Westdeutsche Allgemeine Zeitung
WAZ: Sandkastenspiele oder Strategie?: Ein bisschen Spaß muss sein - Leitartikel von Hendrik Groth
Essen (ots)
Ein bisschen Sommerloch mitten in der Karnevalszeit. Die ganz harten Nachrichten sind nicht auf dem Markt, also treibt man irgendeinen Paarhufer durch das berühmte Dorf. Die Jecken wird es freuen. Helau! So meldet das Nachrichtenmagazin Spiegel, einige wichtige Personen in der SPD dächten darüber nach, Franz Müntefering durch Kurt Beck im Bundeskabinett zu ersetzen.
Die Geschichte klingt gar nicht mal so schlecht, begeben wir uns also in den strategischen Sandkasten, um für die kommenden Monate ein Szenario zu entwickeln, das 2009 den Sozialdemokraten die Kanzlerschaft sichert. Spielen wir die Geschichte durch. Beck löst im kommenden Jahr Müntefering als Vizekanzler und Arbeitsminister ab. Dafür spräche, dass dem Regionalpolitiker aus Rheinland-Pfalz mehr bundespolitische Aufmerksamkeit zuwachsen würde. Die tägliche Erwähnung in der Tagesschau wäre dem SPD-Vorsitzenden sicher, die Kanzlerkandidatur von Beck eine ausgemachte Sache.
Von Berlin aus wäre auch die Führung des Wahlkampfes sinnvoller, als fernab von Mainz zu versuchen, die Strippen in der Hand zu halten. Noch ein Vorteil für die Sandkastenstrategen: Müntefering hat hinlänglich bewiesen, dass er etwas von Wahlkampf versteht. Frei von den Belastungen und Einschränkungen eines Kabinettmit- glieds könnte der Sauerländer eine Kampagne leiten, die es in sich hätte.
Die Quelle für alle diese Spekulationen sitzt angeblich im SPD-Präsidium und schon wackelt diese gedankliche Konstruktion bedenklich. An diesem Gremium ist beispielsweise der Überraschungscoup des damaligen Kanzlers Schröder, Neuwahlen 2005 abzuhalten, völlig vorbeigegangen. Andersherum: Sollten sich Beck und der verschwiegene Müntefering tatsächlich über ein solches Vorgehen einig sein, wir wüssten es aller Wahrscheinlichkeit nicht.

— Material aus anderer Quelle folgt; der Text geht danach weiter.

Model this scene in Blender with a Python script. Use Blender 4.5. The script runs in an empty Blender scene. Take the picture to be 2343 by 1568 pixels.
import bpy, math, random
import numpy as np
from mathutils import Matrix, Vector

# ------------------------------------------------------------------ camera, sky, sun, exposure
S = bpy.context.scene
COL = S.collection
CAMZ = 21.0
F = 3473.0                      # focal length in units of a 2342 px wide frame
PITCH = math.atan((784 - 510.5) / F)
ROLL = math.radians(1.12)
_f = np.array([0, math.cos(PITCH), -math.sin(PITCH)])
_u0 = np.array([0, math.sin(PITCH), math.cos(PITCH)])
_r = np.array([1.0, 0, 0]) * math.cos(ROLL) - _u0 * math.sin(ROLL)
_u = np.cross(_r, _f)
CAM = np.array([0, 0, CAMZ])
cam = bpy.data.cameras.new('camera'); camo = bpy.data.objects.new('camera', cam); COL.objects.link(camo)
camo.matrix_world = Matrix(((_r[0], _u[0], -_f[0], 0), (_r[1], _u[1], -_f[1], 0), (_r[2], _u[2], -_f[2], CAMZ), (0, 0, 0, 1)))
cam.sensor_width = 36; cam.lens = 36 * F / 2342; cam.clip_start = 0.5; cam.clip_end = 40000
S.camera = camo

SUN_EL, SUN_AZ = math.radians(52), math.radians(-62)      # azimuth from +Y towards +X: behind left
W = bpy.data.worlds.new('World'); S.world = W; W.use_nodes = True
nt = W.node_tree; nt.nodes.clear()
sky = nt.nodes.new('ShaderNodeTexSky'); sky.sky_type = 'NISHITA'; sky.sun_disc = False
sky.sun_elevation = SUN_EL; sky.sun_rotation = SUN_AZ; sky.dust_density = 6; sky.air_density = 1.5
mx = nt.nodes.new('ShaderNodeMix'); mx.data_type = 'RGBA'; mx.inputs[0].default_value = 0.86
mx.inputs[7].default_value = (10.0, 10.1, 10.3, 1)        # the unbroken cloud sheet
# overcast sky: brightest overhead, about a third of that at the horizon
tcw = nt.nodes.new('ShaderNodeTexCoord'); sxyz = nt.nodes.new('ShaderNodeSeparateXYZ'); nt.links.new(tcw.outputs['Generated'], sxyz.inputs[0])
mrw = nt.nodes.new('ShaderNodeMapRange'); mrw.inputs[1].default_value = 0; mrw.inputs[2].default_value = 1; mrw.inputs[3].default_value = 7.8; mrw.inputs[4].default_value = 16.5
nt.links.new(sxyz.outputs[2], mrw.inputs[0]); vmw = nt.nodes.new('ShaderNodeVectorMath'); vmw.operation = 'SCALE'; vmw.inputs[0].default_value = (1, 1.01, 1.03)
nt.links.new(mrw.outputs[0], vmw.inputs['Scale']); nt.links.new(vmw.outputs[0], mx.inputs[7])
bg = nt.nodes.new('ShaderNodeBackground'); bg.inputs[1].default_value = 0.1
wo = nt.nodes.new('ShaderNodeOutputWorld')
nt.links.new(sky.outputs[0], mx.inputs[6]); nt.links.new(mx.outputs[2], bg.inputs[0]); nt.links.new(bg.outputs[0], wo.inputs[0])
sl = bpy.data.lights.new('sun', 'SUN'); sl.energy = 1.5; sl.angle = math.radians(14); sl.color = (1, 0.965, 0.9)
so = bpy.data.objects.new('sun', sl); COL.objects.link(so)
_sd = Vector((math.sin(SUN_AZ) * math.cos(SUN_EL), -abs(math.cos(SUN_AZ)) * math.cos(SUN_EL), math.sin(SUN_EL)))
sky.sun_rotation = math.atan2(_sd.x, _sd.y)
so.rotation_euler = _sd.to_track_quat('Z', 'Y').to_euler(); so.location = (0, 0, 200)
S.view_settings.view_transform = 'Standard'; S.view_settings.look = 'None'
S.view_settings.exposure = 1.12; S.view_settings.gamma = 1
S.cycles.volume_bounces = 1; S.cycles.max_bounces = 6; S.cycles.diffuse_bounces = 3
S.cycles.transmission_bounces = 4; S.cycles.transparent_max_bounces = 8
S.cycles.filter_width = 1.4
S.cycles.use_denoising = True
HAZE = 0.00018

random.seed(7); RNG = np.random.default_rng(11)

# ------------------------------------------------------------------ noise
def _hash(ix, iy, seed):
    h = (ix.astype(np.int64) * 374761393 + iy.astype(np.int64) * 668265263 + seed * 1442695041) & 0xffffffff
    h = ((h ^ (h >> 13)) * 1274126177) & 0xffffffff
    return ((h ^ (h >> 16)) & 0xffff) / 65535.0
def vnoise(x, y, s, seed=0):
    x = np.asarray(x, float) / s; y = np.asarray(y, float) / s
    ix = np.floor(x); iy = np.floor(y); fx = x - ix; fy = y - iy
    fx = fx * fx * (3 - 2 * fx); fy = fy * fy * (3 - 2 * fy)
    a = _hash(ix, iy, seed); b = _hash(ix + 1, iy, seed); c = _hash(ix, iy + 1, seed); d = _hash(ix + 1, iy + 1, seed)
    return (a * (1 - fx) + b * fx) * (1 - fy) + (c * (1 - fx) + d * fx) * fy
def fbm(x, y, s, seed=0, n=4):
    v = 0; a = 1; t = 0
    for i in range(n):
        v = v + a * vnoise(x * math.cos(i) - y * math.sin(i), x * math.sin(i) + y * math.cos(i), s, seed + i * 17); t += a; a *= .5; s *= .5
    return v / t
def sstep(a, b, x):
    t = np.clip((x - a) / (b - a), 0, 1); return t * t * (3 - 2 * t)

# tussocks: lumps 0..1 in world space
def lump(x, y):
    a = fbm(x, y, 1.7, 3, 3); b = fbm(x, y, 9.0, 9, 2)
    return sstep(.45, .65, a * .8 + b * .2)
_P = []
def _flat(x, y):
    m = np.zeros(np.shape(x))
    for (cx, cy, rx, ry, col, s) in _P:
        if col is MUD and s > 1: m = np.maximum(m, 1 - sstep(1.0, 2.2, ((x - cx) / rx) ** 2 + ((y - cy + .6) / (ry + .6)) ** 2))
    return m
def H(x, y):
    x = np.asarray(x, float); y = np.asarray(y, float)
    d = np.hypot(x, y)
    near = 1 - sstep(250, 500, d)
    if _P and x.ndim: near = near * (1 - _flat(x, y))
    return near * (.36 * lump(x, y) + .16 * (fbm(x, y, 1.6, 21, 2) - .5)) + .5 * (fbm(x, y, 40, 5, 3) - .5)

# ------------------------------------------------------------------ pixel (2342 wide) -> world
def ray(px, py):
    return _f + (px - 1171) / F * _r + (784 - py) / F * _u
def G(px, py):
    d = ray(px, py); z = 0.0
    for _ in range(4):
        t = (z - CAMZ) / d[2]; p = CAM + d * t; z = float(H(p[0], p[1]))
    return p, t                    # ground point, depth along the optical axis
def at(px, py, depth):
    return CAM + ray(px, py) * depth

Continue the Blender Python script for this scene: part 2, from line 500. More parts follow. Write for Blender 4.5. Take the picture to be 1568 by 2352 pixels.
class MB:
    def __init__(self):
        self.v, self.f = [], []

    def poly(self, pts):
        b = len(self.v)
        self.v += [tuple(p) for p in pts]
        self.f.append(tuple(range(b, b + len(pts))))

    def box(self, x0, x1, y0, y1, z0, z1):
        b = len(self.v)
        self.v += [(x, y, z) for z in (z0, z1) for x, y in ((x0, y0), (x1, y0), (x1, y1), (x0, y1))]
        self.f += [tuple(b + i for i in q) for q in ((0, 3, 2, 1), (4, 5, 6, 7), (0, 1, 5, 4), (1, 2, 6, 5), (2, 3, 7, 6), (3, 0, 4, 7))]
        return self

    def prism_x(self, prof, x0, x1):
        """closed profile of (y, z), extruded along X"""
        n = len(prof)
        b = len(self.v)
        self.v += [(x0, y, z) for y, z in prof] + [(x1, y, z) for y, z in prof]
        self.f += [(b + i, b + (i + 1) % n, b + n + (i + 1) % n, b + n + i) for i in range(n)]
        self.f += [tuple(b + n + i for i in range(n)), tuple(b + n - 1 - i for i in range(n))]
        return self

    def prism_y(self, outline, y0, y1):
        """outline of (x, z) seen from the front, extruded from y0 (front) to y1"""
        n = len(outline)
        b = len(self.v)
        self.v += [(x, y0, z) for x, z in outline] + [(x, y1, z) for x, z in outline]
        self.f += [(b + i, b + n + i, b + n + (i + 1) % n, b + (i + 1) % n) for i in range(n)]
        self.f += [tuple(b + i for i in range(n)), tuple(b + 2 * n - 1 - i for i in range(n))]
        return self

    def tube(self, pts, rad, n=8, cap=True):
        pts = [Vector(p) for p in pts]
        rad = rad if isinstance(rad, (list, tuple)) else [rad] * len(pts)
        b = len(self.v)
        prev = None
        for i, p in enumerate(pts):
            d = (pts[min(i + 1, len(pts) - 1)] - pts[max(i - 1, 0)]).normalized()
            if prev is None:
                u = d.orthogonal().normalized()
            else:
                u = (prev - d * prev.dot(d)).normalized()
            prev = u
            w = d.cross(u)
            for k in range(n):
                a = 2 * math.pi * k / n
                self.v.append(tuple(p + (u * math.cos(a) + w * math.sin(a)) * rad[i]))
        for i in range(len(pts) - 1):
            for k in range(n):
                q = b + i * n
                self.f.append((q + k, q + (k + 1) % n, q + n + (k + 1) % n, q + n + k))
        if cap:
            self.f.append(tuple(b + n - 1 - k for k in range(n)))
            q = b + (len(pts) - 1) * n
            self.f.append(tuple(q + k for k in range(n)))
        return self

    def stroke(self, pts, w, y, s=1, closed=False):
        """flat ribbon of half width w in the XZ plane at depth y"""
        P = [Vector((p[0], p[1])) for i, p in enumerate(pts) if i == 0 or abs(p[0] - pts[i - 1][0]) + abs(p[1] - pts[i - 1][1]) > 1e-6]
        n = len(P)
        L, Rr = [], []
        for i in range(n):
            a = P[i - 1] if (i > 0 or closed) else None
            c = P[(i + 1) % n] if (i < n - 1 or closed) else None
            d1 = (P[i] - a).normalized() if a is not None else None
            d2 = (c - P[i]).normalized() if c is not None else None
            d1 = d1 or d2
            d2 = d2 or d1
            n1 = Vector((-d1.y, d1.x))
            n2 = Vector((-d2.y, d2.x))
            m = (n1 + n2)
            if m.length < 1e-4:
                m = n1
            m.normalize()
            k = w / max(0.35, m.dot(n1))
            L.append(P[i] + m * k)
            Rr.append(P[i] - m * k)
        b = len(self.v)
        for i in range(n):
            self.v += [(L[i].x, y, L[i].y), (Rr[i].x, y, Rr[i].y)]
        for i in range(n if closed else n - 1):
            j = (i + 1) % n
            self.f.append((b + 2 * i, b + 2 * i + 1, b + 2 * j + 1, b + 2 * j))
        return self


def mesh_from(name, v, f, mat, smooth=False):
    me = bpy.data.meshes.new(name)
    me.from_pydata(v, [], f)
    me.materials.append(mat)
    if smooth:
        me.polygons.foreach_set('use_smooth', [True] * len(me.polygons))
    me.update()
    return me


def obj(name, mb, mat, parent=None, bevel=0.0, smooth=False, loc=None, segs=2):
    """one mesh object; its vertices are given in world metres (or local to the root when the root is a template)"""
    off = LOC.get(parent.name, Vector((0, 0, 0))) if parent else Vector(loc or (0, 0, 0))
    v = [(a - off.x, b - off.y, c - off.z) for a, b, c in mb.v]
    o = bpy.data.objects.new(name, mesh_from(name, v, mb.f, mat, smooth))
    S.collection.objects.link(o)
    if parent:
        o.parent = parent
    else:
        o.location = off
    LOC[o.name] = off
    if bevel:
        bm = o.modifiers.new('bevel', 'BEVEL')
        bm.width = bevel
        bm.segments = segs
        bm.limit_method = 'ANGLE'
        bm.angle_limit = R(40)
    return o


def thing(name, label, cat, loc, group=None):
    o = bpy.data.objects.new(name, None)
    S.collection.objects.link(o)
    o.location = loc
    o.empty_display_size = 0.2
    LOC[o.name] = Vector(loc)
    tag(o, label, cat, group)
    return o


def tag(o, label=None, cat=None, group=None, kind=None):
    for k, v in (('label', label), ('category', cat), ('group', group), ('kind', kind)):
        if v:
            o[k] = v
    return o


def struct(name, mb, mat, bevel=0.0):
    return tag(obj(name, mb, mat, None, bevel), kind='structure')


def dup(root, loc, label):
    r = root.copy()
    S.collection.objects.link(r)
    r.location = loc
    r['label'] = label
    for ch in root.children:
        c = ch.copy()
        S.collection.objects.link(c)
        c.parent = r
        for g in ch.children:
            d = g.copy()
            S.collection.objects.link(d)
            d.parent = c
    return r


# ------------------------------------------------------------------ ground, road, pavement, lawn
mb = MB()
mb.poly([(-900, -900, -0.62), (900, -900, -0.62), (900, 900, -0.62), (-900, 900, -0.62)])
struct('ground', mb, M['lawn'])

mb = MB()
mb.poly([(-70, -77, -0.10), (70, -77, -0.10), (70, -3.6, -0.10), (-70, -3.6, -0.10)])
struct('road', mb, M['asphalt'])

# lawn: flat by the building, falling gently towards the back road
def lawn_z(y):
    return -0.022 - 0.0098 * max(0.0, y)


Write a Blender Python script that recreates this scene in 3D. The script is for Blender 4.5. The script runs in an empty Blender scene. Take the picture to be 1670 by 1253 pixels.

Doch es gibt eine weitere Variante. Der in der Affäre Kurnaz nicht überzeugende Außenminister Frank-Walter Steinmeier könnte seinen Sessel für Beck räumen. Beck, ein Kenner der Region zwischen Koblenz und Worms, soll die Außenpolitik bestimmen? Zweifel dürfen angemeldet werden. Doch vielleicht ist an all diesen Spekulationen auch etwas dran? Mag sein, muss aber nicht. Oder hätten Sie vor zwei Jahren gedacht, dass sich Edmund Stoiber selbst erlegt und Diadochenkämpfe um die Nachfolge des CSU-Chefs zwischen Beckstein, Huber und Seehofer ausgetragen werden? Wahrscheinlich nicht.